12/19. The National Institute of Standards and Technology's (NIST) Computer Security Division (CSD) release the first draft of a report titled "NIST Special Publication 800-60, Guide for Mapping Types of Information and Information Systems to Security Categories". See, Volume I [PDF] and Volume II [PDF]. Public comments are due by February 20, 2004. The NIST will hold a two day conference on February 26-27, 2004. However, it will be closed to the public.

12/22. The Copyright Office adopted a new seal. It will be used to authenticate copyright registrations, certifications of documents and other official documents. See, notice [PDF] in the Federal Register, December 22, 2003, Vol. 68, No. 245, at Pages 71171. The seal appears to be a big circle, with a big letter C inside the circle -- that is, the copyright symbol, ©. In addition, there is an eagle perched in the letter C, with its wings spread, and a shield on its chest. It resembles the eagle on the back of the one dollar bill. Although, unlike many other government eagles, the Copyright Eagle clutches no arrows in its talons -- not even a § 512(h) subpoena.

Washington Tech Calendar
New items are highlighted in red.
Tuesday, December 23

The House is in adjournment.

The Senate is in adjournment. (It will convene on January 20, 2004.)

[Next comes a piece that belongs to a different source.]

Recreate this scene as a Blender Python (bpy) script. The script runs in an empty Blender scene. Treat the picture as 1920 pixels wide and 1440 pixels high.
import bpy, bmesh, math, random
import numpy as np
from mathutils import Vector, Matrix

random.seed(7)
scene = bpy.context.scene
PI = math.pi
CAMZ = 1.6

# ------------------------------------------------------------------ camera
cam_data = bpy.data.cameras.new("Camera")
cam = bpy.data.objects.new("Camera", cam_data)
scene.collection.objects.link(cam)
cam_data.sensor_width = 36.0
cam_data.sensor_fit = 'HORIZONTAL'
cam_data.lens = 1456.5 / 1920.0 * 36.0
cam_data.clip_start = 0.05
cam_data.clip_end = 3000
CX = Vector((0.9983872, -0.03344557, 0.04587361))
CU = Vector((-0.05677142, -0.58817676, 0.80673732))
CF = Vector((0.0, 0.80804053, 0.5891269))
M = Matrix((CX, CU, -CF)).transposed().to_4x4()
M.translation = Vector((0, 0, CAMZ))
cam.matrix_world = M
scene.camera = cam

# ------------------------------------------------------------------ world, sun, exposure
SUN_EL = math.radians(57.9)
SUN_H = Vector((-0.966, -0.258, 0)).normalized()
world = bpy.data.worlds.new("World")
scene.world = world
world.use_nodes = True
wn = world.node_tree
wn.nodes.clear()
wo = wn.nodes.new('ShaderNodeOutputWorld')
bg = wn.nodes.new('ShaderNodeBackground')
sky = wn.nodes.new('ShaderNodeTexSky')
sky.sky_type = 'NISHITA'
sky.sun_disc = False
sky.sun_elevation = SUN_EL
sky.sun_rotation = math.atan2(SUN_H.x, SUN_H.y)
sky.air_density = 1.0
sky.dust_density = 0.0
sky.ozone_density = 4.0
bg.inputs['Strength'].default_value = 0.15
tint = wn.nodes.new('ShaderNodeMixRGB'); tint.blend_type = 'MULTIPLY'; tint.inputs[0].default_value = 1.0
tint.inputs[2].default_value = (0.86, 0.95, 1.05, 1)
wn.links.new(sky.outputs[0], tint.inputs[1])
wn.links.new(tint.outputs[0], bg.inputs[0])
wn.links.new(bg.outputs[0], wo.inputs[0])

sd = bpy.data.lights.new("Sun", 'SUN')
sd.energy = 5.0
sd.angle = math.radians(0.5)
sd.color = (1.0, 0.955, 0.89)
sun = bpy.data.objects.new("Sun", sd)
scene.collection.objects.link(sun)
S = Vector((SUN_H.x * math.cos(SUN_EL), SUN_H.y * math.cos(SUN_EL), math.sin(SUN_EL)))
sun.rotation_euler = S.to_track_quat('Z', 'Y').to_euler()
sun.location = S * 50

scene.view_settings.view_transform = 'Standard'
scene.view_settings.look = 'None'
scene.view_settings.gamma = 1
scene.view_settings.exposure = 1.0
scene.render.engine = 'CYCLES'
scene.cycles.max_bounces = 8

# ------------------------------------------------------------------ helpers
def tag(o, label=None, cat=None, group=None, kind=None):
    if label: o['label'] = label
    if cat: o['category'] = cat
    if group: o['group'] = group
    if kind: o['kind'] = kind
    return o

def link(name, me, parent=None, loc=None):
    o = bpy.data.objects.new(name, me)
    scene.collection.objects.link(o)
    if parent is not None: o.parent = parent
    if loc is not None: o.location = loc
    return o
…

The Supreme Court is in recess. (It will return on January 12, 2004.)

Thursday, December 25

Christmas. Executive branch agencies will be closed.

Friday, December 26

Executive branch agencies will be closed. See, Executive Order.

Deadline to submit reply comments to the Federal Communications Commission (FCC) in response to its notice of proposed rulemaking (NPRM) regarding digital low power television and television translator stations. This is FCC 03-198, in MB Docket No. 03-185. See, notice in the Federal Register, September 26, 2003, Vol. 68, No. 187, at Pages 55566 - 55573.

Monday, December 29

Deadline to submit comments to the Federal Communications Commission (FCC) regarding its notice of proposed rulemaking (NPRM) pertaining to promoting spectrum based services in rural areas. See, notice in the Federal Register summarizing this NPRM, and story titled "FCC Announces NPRM Regarding Regulations Affecting the Use of Spectrum in Rural Areas" in TLJ Daily E-Mail Alert No. 739, September 15, 2003. This NPRM is FCC 03-222 in WT Docket Nos. 02-381, 01-14, and 03-202. The FCC adopted this NPRM on September 10, 2003, and released it on October 6, 2003. See, Federal Register, November 12, 2003, Vol. 68, No. 218, at Pages 64050-64072.

Wednesday, December 31

Deadline to submit a paper or panel proposal for the National Institute of Standards and Technology's (NIST) Spam Technology Workshop to be held on February 27, 2004. For more information, contact Joan Hash at 301 975-3357. See, notice in the Federal Register, November 25, 2003, Vol. 68, No. 227, at Pages 66075 - 66076.

Thursday, January 1

News Years Day.

Friday, January 2

The Federal Communications Commission's (FCC) new broadcast flag mandate takes effect. The FCC announced and released its Report and Order Further Notice of Proposed Rulemaking [72 pages in PDF] on November 4, 2003. This item is FCC 03-273 in MB Docket 02-230. See, notice in the Federal Register (December 3, 2003, Vol. 68, No. 232, at Pages 67599 - 67607) summarizing and stating the effective date of these rules. For more information, contact Rick Chessen or Susan Mort at or 202-418-7200. See also, stories titled "FCC Releases Broadcast Flag Rule" in TLJ Daily E-Mail Alert No. 772, November 5, 2003; and "FCC Publishes Notices Regarding Broadcast Flag Proceeding" in TLJ Daily E-Mail Alert No. 794, December 8, 2003.